IBM this week reiterated that it plans to have a “fault-tolerant” quantum computer ready by 2029. Though the statement was in line with IBM’s previously-stated quantum computing roadmap expectation for achieving error correction in a quantum computer, company officials said they have “de-risked” their path to this achievement, giving them more certainty they will reach it on time.
The planned system, called IBM Quantum Starling, will be built in a new IBM Quantum Data Center in Poughkeepsie, New York. It is expected to be capable of running 100 million quantum operations using 200 logical qubits, equating to about 20,000 times more operations than today’s quantum computers, according to. The error correction methods IBM is using could require up to 2,000 physical qubits to achieve that many logical qubits, so the company still has a long way to go.
But Jay Gambetta, IBM Fellow and vice president of IBM Quantum, said in a briefing that his team’s recent engineering studies have lit the path to show how IBM will get there, and that the company is now “more and more certain” of how and when it will have a fault-tolerant quantum computer. “I would not call this an acceleration of our roadmap, but we have de-risked the problems we faced to get there,” he said.
Matthias Steffen, IBM Fellow, Quantum Processor Technology, added that IBM’s studies, including two papers just released, help demonstrate “the essential criteria for a large-scale error correction approach,” including:
- Fault tolerant: Logical errors are suppressed enough for meaningful algorithms to succeed.
- Addressable: Individual logical qubits can be prepared and measured throughout the computation.
- Universal: A universal set or arbitrary unitary operations can be applied to the logical qubits.
- Adaptive: Measurements are real-time decoded and also subsequent quantum instructions.
- Modular: The hardware can be distributed across a set of connected, replaceable modules.
- Efficient: Meaningful algorithms can be executed with reasonable resources.
By those measures, IBM thinks and claims it will have the first large quantum computing system with error correction, though many other companies are pursuing that goal at the same time, each back by their own theories, studies, and experiments, including Amazon, Google, and Microsoft.
One of the papers mentioned above outlines how quantum low-density parity check (qLDPC) codes can be used to process instructions and run operations on an error-corrected system. “This code drastically reduces the number of physical qubits needed for error correction and cuts required overhead by approximately 90%, compared to other leading codes,” according to a company statement. “Additionally, it lays out the resources required to reliably run large-scale quantum programs to prove the efficiency of such an architecture over others. The second paper describes how to efficiently decode the information from the physical qubits and charts a path to identify and correct errors in real-time with conventional computing resources.”

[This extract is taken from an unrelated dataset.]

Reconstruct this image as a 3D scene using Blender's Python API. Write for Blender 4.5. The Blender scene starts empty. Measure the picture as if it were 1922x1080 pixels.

Starling is not the only milestone on IBM’s roadmap. Leading up to 2029, the company also is planning IBM Quantum Loon, which is expected later this year, and is designed to test architecture components for the qLDPC code, including “C-couplers” that connect qubits over longer distances within the same chip. Next year will feature IBM Quantum Kookaburra, which will be IBM’s first modular processor designed to store and process encoded information. It will combine quantum memory with logic operations, the basic building block for scaling fault-tolerant systems beyond a single chip. IBM Quantum Cockatoo, expected in 2027, will entangle two Kookaburra modules using “L-couplers.” This architecture will link quantum chips together like nodes in a larger system, avoiding the need to build impractically large chips, the company said.
Gambetta and Steffen said the Starling system will be the foundation for IBM Quantum Blue Jay, the next machine on the roadmap, which will be capable of executing 1 billion quantum operations over 2,000 logical qubits.